Word for word, restate the lines from the start of the data below through the line containing "laptop((4.66, 4.62), (4.60, 4.28), 'light".

__________________________________________________

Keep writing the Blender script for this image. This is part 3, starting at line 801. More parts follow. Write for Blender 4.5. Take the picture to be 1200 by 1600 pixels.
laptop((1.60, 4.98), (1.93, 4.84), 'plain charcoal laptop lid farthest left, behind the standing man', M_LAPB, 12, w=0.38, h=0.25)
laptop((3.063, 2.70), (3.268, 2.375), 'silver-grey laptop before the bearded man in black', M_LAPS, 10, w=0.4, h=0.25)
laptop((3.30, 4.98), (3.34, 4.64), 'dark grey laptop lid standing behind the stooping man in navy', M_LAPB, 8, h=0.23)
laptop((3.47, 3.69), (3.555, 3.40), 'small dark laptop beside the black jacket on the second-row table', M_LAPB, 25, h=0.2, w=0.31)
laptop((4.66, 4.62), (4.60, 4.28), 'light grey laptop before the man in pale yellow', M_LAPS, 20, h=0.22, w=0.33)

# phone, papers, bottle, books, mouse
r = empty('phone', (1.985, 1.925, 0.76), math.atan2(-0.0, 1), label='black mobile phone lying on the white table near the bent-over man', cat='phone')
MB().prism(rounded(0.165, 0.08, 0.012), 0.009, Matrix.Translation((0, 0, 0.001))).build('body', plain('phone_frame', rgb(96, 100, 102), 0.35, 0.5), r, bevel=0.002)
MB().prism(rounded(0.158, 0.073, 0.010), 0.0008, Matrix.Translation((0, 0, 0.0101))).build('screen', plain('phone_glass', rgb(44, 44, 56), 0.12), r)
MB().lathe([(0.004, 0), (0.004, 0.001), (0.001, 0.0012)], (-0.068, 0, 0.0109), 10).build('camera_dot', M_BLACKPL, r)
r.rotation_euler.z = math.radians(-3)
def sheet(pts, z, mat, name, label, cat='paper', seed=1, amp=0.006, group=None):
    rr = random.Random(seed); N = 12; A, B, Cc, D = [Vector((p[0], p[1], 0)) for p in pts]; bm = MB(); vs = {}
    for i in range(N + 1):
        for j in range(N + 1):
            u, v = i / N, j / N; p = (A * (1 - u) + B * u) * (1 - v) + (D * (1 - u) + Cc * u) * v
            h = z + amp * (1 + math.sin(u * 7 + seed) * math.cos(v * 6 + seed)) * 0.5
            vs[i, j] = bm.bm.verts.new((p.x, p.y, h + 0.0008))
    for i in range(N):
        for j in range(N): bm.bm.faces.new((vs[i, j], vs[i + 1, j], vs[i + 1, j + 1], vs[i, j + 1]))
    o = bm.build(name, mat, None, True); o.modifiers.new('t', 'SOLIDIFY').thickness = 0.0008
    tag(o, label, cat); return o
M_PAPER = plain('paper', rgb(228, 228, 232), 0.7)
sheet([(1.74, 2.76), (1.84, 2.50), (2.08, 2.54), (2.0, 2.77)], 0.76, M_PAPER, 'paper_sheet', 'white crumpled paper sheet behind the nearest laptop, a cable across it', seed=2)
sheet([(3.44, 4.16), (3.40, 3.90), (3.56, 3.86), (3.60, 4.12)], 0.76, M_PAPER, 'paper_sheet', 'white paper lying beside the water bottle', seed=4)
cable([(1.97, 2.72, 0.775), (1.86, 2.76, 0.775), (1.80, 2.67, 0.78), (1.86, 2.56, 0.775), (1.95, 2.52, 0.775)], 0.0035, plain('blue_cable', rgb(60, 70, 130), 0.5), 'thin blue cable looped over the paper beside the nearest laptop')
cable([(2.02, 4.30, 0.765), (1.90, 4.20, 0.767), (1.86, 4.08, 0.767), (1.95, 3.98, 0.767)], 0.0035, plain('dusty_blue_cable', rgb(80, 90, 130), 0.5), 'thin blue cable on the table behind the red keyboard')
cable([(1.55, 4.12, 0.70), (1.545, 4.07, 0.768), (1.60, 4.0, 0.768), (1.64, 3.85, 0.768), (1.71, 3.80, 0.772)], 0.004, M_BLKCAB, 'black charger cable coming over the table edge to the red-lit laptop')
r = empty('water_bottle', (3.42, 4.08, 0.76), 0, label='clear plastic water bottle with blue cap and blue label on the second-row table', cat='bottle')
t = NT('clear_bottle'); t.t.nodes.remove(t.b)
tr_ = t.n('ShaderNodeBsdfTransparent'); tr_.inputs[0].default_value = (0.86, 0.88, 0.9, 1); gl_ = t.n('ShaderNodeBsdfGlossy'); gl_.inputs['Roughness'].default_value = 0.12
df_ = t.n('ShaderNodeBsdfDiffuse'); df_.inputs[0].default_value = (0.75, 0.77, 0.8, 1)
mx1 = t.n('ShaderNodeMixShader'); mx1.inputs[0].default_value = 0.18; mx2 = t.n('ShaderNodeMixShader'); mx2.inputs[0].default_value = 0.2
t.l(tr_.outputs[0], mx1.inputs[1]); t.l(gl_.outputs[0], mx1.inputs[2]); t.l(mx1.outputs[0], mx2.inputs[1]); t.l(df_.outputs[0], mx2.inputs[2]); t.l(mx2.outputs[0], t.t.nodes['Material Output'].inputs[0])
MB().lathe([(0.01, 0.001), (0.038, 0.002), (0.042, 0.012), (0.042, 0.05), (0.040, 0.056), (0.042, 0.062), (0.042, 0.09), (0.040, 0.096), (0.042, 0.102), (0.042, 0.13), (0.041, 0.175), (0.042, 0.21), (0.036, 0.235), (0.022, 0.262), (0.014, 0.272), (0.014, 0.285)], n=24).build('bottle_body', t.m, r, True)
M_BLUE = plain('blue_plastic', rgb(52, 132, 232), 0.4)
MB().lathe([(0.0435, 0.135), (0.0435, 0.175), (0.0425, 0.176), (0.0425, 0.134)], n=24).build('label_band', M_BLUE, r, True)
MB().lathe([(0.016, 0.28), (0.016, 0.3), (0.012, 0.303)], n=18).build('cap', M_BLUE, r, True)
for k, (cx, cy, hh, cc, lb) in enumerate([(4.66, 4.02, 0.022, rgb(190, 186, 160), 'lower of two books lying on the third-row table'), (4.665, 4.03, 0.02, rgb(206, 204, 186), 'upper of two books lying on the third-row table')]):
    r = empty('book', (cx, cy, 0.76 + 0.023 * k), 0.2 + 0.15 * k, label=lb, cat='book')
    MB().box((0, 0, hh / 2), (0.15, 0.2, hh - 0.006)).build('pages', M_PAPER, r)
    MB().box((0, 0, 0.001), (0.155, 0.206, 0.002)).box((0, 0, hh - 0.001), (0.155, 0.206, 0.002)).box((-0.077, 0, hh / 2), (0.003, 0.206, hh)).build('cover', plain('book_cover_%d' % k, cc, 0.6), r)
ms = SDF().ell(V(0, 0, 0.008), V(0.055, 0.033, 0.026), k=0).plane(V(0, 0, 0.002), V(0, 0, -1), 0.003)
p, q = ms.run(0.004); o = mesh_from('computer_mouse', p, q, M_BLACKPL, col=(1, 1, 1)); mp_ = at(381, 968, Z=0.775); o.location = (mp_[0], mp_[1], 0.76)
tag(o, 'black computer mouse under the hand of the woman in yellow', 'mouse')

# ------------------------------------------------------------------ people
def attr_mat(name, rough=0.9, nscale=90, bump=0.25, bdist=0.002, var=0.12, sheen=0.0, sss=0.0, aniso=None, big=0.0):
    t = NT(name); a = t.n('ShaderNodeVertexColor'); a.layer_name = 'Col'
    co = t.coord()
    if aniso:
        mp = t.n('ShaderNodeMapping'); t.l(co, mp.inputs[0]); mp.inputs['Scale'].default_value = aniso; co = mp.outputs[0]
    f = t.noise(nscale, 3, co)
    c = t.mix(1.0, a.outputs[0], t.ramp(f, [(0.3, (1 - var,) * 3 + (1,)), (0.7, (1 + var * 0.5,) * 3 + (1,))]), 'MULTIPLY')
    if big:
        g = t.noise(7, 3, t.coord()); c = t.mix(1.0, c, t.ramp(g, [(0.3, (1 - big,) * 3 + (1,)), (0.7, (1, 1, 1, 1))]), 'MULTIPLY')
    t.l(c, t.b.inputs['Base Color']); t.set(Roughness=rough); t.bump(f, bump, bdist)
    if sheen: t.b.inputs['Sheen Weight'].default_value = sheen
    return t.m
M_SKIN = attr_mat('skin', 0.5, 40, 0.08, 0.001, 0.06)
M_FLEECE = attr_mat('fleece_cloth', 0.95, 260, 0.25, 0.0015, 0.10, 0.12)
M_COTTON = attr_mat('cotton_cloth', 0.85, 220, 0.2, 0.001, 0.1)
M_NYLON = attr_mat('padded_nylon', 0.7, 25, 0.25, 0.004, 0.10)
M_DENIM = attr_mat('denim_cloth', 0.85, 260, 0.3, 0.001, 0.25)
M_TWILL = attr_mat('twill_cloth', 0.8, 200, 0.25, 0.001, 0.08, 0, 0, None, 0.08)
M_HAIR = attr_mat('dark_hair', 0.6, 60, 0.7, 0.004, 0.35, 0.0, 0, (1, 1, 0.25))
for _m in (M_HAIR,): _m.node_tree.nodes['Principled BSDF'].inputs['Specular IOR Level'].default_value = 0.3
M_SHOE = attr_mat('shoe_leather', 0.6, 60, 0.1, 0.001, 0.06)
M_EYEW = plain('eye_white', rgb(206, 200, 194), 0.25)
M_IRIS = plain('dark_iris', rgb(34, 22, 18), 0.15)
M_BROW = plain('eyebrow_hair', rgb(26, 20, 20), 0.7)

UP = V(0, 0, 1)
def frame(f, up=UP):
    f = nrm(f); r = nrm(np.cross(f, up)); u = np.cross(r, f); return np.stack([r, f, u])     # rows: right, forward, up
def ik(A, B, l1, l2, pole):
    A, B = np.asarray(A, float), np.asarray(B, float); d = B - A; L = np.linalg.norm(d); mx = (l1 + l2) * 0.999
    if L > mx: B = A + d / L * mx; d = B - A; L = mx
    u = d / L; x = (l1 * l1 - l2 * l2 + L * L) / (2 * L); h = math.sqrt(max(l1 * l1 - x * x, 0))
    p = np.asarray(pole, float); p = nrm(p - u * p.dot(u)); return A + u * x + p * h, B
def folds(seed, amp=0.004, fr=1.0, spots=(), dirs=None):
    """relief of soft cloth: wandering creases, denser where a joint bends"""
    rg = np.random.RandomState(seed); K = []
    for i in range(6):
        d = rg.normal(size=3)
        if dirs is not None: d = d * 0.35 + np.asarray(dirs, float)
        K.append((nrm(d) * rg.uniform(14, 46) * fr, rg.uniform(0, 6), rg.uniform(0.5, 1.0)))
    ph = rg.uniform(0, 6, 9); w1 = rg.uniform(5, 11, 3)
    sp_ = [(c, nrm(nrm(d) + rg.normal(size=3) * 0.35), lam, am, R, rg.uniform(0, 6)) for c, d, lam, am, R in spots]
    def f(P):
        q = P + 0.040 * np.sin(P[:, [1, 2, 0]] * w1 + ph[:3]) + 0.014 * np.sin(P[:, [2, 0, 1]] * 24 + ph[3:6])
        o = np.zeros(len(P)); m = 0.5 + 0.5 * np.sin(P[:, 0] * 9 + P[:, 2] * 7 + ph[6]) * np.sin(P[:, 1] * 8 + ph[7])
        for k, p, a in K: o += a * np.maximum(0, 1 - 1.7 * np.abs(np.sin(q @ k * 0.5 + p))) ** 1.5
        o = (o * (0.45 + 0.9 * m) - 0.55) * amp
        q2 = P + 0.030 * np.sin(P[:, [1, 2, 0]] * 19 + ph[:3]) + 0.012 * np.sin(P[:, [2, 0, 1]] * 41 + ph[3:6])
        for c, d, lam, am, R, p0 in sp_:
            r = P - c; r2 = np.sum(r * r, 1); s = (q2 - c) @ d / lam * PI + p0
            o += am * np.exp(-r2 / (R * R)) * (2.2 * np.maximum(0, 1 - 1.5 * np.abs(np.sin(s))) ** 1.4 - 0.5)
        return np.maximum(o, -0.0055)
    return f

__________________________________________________

* **Final answer**
Keep writing the Blender script for this image. This is part 3, starting at line 801. More parts follow. Write for Blender 4.5. Take the picture to be 1200 by 1600 pixels.
laptop((1.60, 4.98), (1.93, 4.84), 'plain charcoal laptop lid farthest left, behind the standing man', M_LAPB, 12, w=0.38, h=0.25)
laptop((3.063, 2.70), (3.268, 2.375), 'silver-grey laptop before the bearded man in black', M_LAPS, 10, w=0.4, h=0.25)
laptop((3.30, 4.98), (3.34, 4.64), 'dark grey laptop lid standing behind the stooping man in navy', M_LAPB, 8, h=0.23)
laptop((3.47, 3.69), (3.555, 3.40), 'small dark laptop beside the black jacket on the second-row table', M_LAPB, 25, h=0.2, w=0.31)
laptop((4.66, 4.62), (4.60, 4.28), 'light grey laptop before the man in pale yellow', M_LAPS, 20, h=0.22, w=0.33)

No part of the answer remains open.